_Available data_
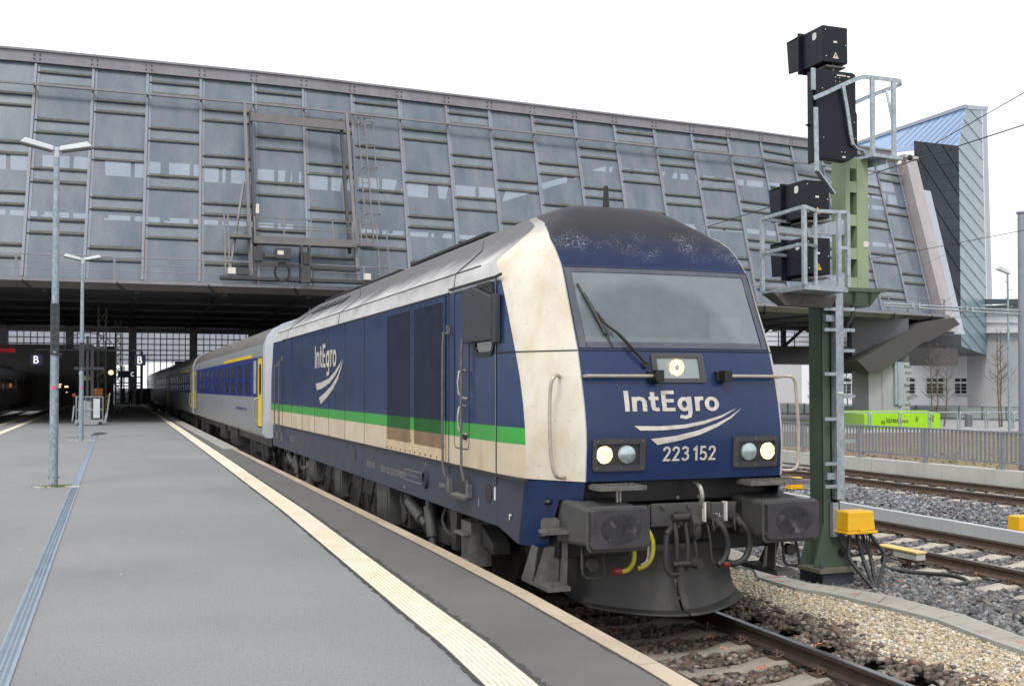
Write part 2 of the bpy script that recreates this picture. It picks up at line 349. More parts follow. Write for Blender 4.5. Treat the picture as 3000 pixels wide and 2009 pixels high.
# ------------------------------------------------------------------ ground, platform, tracks
def sheet(name, poly, z, mat, thick=None, kind='structure', label=None, cat=None):
    mb = MB()
    if thick: mb.prism([(x, y, z) for x, y in poly], (0, 0, -thick))
    else: mb.add([(x, y, z) for x, y in poly], [tuple(range(len(poly)))])
    return tag(mb.build(name, mat), label, cat, kind=kind)
m_earth = Mm('grey_gravel_bed', (.14,.138,.135), .95, var=.45, vs=14, dirt=[((.06,.06,.06), .8, 30, (1,1,1), .5, .62), ((.17,.13,.10), .5, 1.5, (1,1,1), .5, .75)], bump=1.0, bs=30)
sheet('ground', [(-400,-60), (400,-60), (400,900), (-400,900)], -.34, m_earth)
m_asph, Pa = M('platform_asphalt', (.235,.240,.243), .80, var=.12, vs=.5, dirt=[((.275,.28,.283), .55, .35, (1,1,1), .4, .7), ((.17,.17,.172), .5, .9, (1,.6,1), .55, .8), ((.12,.12,.12), .7, 60, (1,1,1), .53, .60), ((.40,.40,.41),   .9, 75, (1,1,1), .63, .68)], bump=.7, bs=220)
m_asph2, _ = M('edge_strip_asphalt', (.135,.131,.125), .85, var=.14, vs=1.2, dirt=[((.17,.165,.157), .5, .7, (1,.4,1), .45, .75), ((.06,.06,.06), .55, 90, (1,1,1), .56, .66), ((.40,.40,.40), .9, 80, (1,1,1), .65, .70)], bump=.8, bs=220)
m_tar = Mm('fresh_black_asphalt', (.050,.050,.051), .85, var=.25, vs=30, bump=.6, bs=160)
m_cope, _ = M('sandstone_coloured_coping', (.40,.325,.235), .85, var=.12, vs=.9, dirt=[((.30,.25,.20), .5, 3, (1,.5,1), .5, .8), ((.55,.46,.35), .5, 1.1, (1,.25,1), .5, .62), ((.62,.55,.45), .6, 90, (1,1,1), .68, .74)], bump=.35, bs=150)
m_tact, _ = M('cream_tactile_paving', (.74,.68,.54), .75, var=.05, vs=2, dirt=[((.55,.42,.27), .5, 6, (1,.4,1), .5, .75), ((.82,.78,.68), .6, 1.7, (1,.5,1), .45, .6), ((.25,.18,.12), .85, 45, (1,1,1), .70, .73)], bump=.15, bs=120)
# plan curves of the platform edge and the guidance strip
EDGE = [(-3.4,-1.84), (-2.9,-1.80), (-1.5,-1.76), (0,-1.71), (2.2,-1.69), (6.3,-1.70), (12,-1.72), (19,-1.74), (24,-1.75), (140,-1.75)]
STRIP = [(-4.2,-2.90), (-3.2,-2.86), (-2.5,-2.81), (-1.5,-2.76), (0,-2.74), (2,-2.70), (6.7,-2.61), (11,-2.59), (21,-2.53), (38,-2.45), (74,-2.35), (140,-2.25)]
EDGE = [(-12,-2.5)]+EDGE; STRIP = [(-12,-3.15)]+STRIP
def plan(tab, y):
    for (a, xa), (b, xb) in zip(tab, tab[1:]):
        if y <= b: return xa+(xb-xa)*(y-a)/(b-a)
    return tab[-1][1]
ys = [-12+.5*i for i in range(64)]+[20+5*i for i in range(25)]
mb = MB()
for a, b in zip(ys, ys[1:]):
    mb.hexa([(-9.95 if a > 40 else -10.4, a, -.3), (plan(EDGE,a)-.16, a, -.3), (plan(EDGE,b)-.16, b, -.3), (-9.95 if b > 40 else -10.4, b, -.3),
             (-9.95 if a > 40 else -10.4, a, .55), (plan(EDGE,a)-.16, a, .55), (plan(EDGE,b)-.16, b, .55), (-9.95 if b > 40 else -10.4, b, .55)])
tag(mb.build('platform', m_asph), kind='structure')
mb = MB()
for a, b in zip(ys, ys[1:]):
    mb.add([(plan(STRIP,a)+.15, a, .554), (plan(EDGE,a)-.145, a, .554), (plan(EDGE,b)-.145, b, .554), (plan(STRIP,b)+.15, b, .554)], [(0,1,2,3)])
tag(mb.build('platform_edge_asphalt', m_asph2), kind='structure')
mb = MB()           # ragged black joints along the strip and the coping
y = -5.0
while y < 60:
    st = .07 if y < 8 else .3
    for tab, o0, sg, wd in ((STRIP,-.145,-1,.03), (STRIP,.145,1,.05), (EDGE,-.145,-1,.018)):
        w1 = wd*(.5+random.random()); 
        p = [(plan(tab,y)+o0, y), (plan(tab,y+st)+o0, y+st), (plan(tab,y+st)+o0+sg*wd*(.6+.8*random.random()), y+st), (plan(tab,y)+o0+sg*w1, y)]
        mb.add([(px, py, .558) for px, py in p], [(0,1,2,3)])
    y += st
tag(mb.build('asphalt_joint', m_tar), kind='structure')
m_scrap = Mm('white_scrap', (.6,.6,.58), .8)
for x, y in ((-5.72,9.3), (-5.35,14.2), (-4.2,5.0), (-3.6,7.5), (-5.9,4.2), (-4.9,2.2)):
    mb = MB(); mb.add([(x,y,.553), (x+.018,y+.004,.553), (x+.014,y+.02,.557), (x-.002,y+.014,.556)], [(0,1,2,3)]); tag(mb.build('paper_scrap', m_scrap, loc=(x,y,.55)), 'tiny white scrap lying on the asphalt platform', 'litter', 'white scraps on the platform')
# coping slabs: one thing, slab joints in its mesh
cop = thing('platform_edge_coping', (-1.85, 3, .3), 'beige stone coping slabs along the platform edge beside the train', 'platform edge')
y = -6.0; i = 0
while y < 110:
    st = 1.2; mb = MB()
    g = .006
    mb.hexa([(plan(EDGE,y+g)-.145, y+g, .3), (plan(EDGE,y+g), y+g, .3), (plan(EDGE,y+st-g), y+st-g, .3), (plan(EDGE,y+st-g)-.145, y+st-g, .3),
             (plan(EDGE,y+g)-.145, y+g, .562), (plan(EDGE,y+g), y+g, .562), (plan(EDGE,y+st-g), y+st-g, .562), (plan(EDGE,y+st-g)-.145, y+st-g, .562)])
    mb.build('coping_slab', m_cope, cop); y += st; i += 1
mb = MB()
for a, b in zip(ys, ys[1:]):
    mb.hexa([(plan(EDGE,a)-.25, a, -.34), (plan(EDGE,a)-.06, a, -.34), (plan(EDGE,b)-.06, b, -.34), (plan(EDGE,b)-.25, b, -.34),
             (plan(EDGE,a)-.25, a, .3), (plan(EDGE,a)-.06, a, .3), (plan(EDGE,b)-.06, b, .3), (plan(EDGE,b)-.25, b, .3)])
tag(mb.build('platform_wall', m_conc), kind='structure')
# tactile strip, ribbed tiles with joints
ts = thing('tactile_strip', (-2.75, 2, .55), 'cream ribbed guidance strip running beside the train', 'tactile paving')
y = -5.0
for part in range(5):
    mb = MB(); y1 = (-1.1, 4.0, 14.2, 40, 110)[part]
    while y < y1:
        st = .3 if y < 14 else 2.4
        for k in range(8 if y < 14 else 1):
            n = 8 if y < 14 else 1
            wd = .29/n
            for q in [0]:
                xa = -.145+wd*k+(0 if q == 0 else wd*.56); xb = -.145+wd*k+(wd*.56 if (q == 0 and n == 8) else wd)
                zt = .5665
                mb.hexa([(plan(STRIP,y+.004)+xa, y+.010, .556), (plan(STRIP,y+.004)+xb, y+.010, .556), (plan(STRIP,y+st-.002)+xb, y+st-.002, .556), (plan(STRIP,y+st-.002)+xa, y+st-.002, .556),
                         (plan(STRIP,y+.004)+xa, y+.010, zt), (plan(STRIP,y+.004)+xb, y+.010, zt), (plan(STRIP,y+st-.002)+xb, y+st-.002, zt), (plan(STRIP,y+st-.002)+xa, y+st-.002, zt)])
        y += st
    mb.build('tile_run', m_tact, ts)
m_seamt = Mm('joint_dirt_groove_shade', (.58,.49,.36), .9, var=.3, vs=9)  # bed colour joins real joint dirt with shade put into the rib grooves
mb = MB(); mb2 = MB()
for a, b in zip(ys, ys[1:]):
    mb.add([(plan(STRIP,a)-.147, a, .560), (plan(STRIP,a)+.147, a, .560), (plan(STRIP,b)+.147, b, .560), (plan(STRIP,b)-.147, b, .560)], [(0,1,2,3)])
mb.build('joint_bed', m_seamt, ts)
# far side guidance line and edge
mb = MB(); mb.box(-9.13,-8.86,20,110,.552,.566); tag(mb.build('tactile_strip', m_tact), 'cream guidance strip along the left edge of the platform', 'tactile paving')
mb = MB(); mb.box(-9.97,-9.72,20,110,.552,.566); tag(mb.build('platform_edge_coping', m_cope), 'stone coping along the left platform edge by the dark train', 'platform edge')
# slightly lighter new kerb piece along the track further back
mb = MB(); mb.box(-2.12,-1.72,22.5,75,.556,.572); tag(mb.build('platform_edge_coping', m_conc), 'pale concrete coping beside the passenger coaches', 'platform edge')
# steel slot drain
m_drain, _ = M('blue_grey_drain_steel', (.30,.37,.44), .45, .4, var=.1, vs=4, dirt=[((.17,.20,.25), .5, 5, (1,.3,1), .5, .7)])
m_drd = Mm('drain_slots', (.12,.15,.20), .6, .2)
dr = thing('drain_channel', (-5.57, 3, .55), 'grey steel slotted drainage channel in the asphalt left of the walkway', 'drain')
mb = MB(); mb.box(-5.655,-5.64,-6,33.3,.55,.560); mb.box(-5.535,-5.52,-6,33.3,.55,.560); mb.box(-5.64,-5.535,-6,33.3,.548,.5545); mb.build('channel_frame', m_drain, dr)
mb = MB(); y = -4
while y < 12:
    for xx in (-5.632,-5.600,-5.568): mb.box(xx, xx+.022, y, y+.012, .5545, .5562)
    y += .034
mb.build('slot_grating', m_drd, dr)
m_wet = Mm('damp_stain', (.055,.055,.058), .5)
mb = MB()
for cx, cy, rx, ry in ((-5.45, 35.0, .26, 1.2), (-5.6, 33.2, .14, .8), (-6.15, 31.8, .42, .22), (-9.2, 33.5, .4, .8)):
    n = 26; mb.add([(cx+rx*(.7+.45*random.random())*math.cos(2*math.pi*i/n), cy+ry*(.7+.45*random.random())*math.sin(2*math.pi*i/n), .5544) for i in range(n)], [tuple(range(n))])
mb.build('damp_patch', m_wet); tag(bpy.data.objects['damp_patch'], kind='structure')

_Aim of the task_
Scan the lines above for "part", then copy every one that has it.

_Answer below_
Write part 2 of the bpy script that recreates this picture. It picks up at line 349. More parts follow. Write for Blender 4.5. Treat the picture as 3000 pixels wide and 2009 pixels high.
for part in range(5):
    mb = MB(); y1 = (-1.1, 4.0, 14.2, 40, 110)[part]